Hendrix commence à être surmené mais continue à enregistrer, et cette fois dans le studio qu'il s'est fait construire à New York : l'Electric Lady. Travailleur acharné aux idées bouillonnantes, il est également un grand innovateur des techniques de studio. L'Electric Lady comporte le must de la technologie de l'époque (le premier enregistreur 16 pistes et la première console 24 voies) et il n'hésite pas à expérimenter, toujours épaulé par le célèbre ingénieur du son Eddie Kramer. Il travaille sur un double LP au son plus soul, plus chaleureux et profite pleinement des capacités du studio, multipliant les overdubs et les essais, réinventant et innovant sans cesse. En parallèle, ses prestations scéniques sont de plus en plus approximatives : il rate et annule de nombreux concerts pour diverses raisons, en particulier à causes de la drogue et de l'alcool qu'il consomme en très grande quantité depuis près de quatre ans. Il retourne à Londres et suite à une soirée bien arrosée, il s'endort, gavé de somnifères. Sa compagne du moment le retrouve le lendemain matin, le 18 Septembre1970, étouffé dans son vomi et inconscient. Il décédera peu de temps après dans l'ambulance qui l'emmène vers l'hôpital. Psychologiquement en danger et victime de la surpression, Jimi Hendrix s'est éteint à l'âge de vingt-sept ans. Un mois plus tard, c'était au tour de Janis Joplin, un an plus tard celui de Jim Morrison.
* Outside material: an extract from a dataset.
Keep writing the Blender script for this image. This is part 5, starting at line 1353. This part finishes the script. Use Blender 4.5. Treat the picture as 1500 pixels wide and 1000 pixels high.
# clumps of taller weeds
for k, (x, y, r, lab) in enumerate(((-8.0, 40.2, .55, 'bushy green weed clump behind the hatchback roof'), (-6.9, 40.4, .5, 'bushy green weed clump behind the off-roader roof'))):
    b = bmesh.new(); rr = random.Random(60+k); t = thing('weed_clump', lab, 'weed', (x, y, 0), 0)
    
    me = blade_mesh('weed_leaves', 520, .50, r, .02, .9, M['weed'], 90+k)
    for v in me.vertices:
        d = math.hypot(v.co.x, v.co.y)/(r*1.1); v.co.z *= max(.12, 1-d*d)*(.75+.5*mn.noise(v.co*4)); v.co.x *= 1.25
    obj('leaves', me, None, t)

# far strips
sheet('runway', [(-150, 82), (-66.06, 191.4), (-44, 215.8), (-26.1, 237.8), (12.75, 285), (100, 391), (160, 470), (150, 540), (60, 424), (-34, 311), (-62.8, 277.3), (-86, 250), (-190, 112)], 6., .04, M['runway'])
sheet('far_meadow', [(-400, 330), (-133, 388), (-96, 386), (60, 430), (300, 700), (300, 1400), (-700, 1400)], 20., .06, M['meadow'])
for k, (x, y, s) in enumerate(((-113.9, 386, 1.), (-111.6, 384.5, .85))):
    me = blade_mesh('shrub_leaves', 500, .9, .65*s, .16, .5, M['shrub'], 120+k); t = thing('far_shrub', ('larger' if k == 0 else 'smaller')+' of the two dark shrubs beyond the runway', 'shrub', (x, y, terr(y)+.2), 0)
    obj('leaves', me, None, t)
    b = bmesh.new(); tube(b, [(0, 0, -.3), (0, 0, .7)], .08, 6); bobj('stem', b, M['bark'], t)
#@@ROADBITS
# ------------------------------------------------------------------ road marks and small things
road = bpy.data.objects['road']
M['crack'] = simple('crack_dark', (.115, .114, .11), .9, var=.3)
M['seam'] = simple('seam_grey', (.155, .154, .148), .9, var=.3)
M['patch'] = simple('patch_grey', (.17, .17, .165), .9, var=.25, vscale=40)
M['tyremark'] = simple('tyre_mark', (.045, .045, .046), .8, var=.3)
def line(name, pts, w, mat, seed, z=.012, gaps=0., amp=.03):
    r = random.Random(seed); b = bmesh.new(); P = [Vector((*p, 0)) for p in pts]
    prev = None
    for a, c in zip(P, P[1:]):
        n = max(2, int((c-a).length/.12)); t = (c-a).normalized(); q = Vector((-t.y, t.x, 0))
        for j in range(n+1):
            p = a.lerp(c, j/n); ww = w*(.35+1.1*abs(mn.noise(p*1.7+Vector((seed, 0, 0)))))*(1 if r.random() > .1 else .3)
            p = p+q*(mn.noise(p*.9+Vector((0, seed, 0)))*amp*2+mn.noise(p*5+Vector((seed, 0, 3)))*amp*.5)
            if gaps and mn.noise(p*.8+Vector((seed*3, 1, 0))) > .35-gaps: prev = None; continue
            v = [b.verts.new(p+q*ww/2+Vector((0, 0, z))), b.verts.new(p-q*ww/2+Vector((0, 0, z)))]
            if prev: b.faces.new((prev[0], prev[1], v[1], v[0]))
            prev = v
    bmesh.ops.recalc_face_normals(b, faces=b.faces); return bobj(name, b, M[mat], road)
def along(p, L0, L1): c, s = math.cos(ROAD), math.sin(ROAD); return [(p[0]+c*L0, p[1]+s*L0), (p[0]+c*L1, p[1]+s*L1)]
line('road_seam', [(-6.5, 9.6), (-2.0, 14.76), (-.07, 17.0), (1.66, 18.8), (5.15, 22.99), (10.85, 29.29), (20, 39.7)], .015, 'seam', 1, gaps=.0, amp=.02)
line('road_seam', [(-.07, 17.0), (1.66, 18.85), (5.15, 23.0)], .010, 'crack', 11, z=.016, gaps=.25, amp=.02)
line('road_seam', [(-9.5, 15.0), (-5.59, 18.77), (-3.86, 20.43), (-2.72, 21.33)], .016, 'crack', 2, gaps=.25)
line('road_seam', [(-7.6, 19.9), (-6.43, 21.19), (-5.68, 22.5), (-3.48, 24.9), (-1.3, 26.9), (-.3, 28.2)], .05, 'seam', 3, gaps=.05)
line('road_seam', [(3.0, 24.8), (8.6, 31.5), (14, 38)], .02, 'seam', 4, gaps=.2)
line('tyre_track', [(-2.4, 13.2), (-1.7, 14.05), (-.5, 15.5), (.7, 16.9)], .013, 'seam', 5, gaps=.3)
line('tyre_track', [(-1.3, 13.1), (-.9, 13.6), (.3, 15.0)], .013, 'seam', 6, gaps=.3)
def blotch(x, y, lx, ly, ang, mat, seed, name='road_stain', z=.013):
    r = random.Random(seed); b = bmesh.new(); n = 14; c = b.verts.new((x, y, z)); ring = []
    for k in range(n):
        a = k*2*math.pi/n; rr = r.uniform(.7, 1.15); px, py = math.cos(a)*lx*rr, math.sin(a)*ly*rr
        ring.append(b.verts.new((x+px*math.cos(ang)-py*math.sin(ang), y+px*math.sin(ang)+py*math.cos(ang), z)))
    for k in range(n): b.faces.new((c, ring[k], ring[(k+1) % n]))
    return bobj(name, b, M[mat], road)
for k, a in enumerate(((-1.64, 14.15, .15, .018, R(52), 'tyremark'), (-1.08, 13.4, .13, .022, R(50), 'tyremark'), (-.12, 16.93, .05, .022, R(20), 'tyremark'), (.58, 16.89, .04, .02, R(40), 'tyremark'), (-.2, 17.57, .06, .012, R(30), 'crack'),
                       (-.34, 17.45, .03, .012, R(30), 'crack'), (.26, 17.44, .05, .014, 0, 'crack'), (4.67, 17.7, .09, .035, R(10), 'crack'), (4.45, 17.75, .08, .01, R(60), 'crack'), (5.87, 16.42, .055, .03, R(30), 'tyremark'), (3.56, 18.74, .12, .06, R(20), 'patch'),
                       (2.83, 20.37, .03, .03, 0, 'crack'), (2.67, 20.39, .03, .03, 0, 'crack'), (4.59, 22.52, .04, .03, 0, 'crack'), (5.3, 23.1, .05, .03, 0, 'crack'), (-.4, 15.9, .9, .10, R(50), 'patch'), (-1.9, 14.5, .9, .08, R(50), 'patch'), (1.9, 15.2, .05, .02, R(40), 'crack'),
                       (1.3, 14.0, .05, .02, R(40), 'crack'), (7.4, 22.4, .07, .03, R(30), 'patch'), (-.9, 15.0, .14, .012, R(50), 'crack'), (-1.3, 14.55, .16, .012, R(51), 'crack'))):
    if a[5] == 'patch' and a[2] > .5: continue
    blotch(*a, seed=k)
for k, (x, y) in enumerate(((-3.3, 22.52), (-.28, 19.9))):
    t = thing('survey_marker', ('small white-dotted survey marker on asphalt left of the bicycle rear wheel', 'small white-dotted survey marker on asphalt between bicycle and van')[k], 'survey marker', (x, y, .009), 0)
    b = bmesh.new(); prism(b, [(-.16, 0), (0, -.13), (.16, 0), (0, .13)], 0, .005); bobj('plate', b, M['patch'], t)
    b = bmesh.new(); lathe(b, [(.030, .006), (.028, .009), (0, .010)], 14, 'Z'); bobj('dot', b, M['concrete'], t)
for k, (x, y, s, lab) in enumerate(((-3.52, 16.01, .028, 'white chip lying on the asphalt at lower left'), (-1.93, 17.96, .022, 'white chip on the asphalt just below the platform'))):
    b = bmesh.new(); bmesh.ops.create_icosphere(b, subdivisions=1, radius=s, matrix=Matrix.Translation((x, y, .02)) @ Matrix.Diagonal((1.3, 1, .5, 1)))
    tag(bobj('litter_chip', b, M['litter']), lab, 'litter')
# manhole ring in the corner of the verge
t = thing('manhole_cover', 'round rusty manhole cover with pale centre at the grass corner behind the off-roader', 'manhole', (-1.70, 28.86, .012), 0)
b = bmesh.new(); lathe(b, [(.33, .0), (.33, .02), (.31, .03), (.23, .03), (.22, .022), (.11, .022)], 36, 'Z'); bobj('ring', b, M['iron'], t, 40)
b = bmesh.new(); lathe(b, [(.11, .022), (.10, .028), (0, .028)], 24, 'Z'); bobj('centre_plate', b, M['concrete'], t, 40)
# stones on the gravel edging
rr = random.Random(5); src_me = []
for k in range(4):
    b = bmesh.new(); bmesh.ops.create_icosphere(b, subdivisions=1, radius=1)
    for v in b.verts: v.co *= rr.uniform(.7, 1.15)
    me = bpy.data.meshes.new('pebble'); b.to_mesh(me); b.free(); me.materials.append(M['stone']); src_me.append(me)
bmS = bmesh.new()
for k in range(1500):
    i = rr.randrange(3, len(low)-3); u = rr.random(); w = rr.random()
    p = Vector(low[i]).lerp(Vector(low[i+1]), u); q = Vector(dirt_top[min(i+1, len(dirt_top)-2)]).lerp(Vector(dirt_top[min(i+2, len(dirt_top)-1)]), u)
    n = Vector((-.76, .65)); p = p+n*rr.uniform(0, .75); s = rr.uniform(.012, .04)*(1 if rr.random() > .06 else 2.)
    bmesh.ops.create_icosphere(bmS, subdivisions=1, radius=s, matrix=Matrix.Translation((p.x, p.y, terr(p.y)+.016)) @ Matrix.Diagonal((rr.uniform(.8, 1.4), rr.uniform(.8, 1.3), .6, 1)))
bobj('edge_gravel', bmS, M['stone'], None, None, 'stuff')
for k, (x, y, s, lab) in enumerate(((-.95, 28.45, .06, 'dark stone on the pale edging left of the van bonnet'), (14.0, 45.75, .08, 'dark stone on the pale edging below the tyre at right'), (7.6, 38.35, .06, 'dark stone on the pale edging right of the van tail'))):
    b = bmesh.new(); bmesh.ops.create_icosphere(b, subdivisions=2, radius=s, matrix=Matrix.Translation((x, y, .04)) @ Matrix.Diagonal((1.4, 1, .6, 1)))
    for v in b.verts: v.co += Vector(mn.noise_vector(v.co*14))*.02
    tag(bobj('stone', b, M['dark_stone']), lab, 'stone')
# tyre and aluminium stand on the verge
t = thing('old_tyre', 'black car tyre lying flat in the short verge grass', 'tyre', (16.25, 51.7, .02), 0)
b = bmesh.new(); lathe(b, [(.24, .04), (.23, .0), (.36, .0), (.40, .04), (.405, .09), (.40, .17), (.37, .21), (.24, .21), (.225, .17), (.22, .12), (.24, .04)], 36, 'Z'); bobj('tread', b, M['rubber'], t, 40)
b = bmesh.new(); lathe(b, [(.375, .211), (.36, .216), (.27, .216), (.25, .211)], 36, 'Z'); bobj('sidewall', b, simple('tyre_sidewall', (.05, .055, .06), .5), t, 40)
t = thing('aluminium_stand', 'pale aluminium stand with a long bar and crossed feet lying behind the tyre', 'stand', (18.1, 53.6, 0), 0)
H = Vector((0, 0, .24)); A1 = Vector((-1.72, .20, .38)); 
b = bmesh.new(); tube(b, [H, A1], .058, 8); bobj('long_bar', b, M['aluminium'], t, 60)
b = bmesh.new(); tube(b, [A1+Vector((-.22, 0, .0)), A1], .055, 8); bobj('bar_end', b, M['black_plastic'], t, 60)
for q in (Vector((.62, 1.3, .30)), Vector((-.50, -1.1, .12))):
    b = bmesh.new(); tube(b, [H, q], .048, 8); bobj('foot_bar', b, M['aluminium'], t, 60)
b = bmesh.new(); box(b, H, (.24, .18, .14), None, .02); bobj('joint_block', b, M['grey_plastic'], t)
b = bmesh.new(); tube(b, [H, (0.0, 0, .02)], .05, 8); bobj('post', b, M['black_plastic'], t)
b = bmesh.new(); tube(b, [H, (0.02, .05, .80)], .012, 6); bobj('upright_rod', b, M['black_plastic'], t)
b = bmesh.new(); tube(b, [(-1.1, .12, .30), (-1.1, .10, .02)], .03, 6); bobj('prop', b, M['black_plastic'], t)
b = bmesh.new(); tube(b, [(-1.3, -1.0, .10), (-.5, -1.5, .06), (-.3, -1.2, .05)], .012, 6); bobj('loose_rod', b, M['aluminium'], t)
Jimi Hendrix laisse derrière lui le rêve hippie effondré et l'héritage considérable de sa musique. Ses nombreuses heures passées en studio feront la joie d'éditeurs peu scrupuleux : le nombre des albums non-officiels sortis après sa mort dépassant les trois cents ! Il faudra attendre la mort en 1996 de Chas Chandler pour que son père puisse enfin retrouver les droits de son fils, il s'occupera avec Eddie Kramer des rééditions dès l'année 1997 des albums préexistants et d'albums posthumes cohérents, tel que First Rays Of The New Rising Sun, le double album qu'il avait presque achevé à l'Electric Lady.
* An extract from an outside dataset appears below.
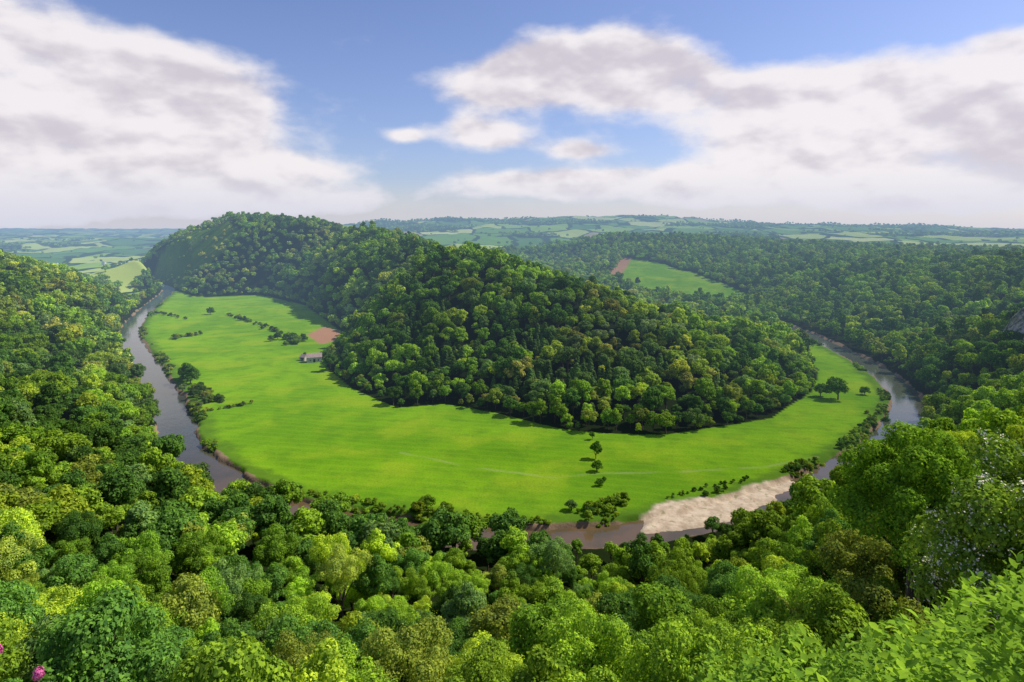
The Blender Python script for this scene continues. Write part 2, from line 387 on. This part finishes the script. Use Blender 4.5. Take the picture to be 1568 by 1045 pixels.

Entre les sorties de compilations, chutes de studio, vrais-faux inédits, albums live et reconstitutions artificielles, la discographie posthume de Jimi Hendrix est un véritable puzzle géré par sa demie-soeur Janie. Ce trésor, passant des mains d'Universal à celles de Sony en 2009, s'enrichit d'une nouvelle pièce avec la parution de l'album Valleys of Neptune en mars 2010, regroupant des morceaux du printemps 1969 - entre Londres et New York - et quelques autres gemmes.

Jimi Hendrix aura vécu le blues jusqu'au bout, le transcendant de son énergie, inventant des sons inscrits définitivement dans l'histoire de la musique. Artiste complet, il révolutionna la guitare, élevant le rock vers des sommets rarement atteints. Mais pour beaucoup, Hendrix fut plus qu'un virtuose, il fut l'enfant vaudou, celui qui incante et sublime. Expression de la liberté et de la rage de vivre, ses compositions sensibles, empreintes de poésie naïve et déchirée, véhiculent une sauvagerie sans limite.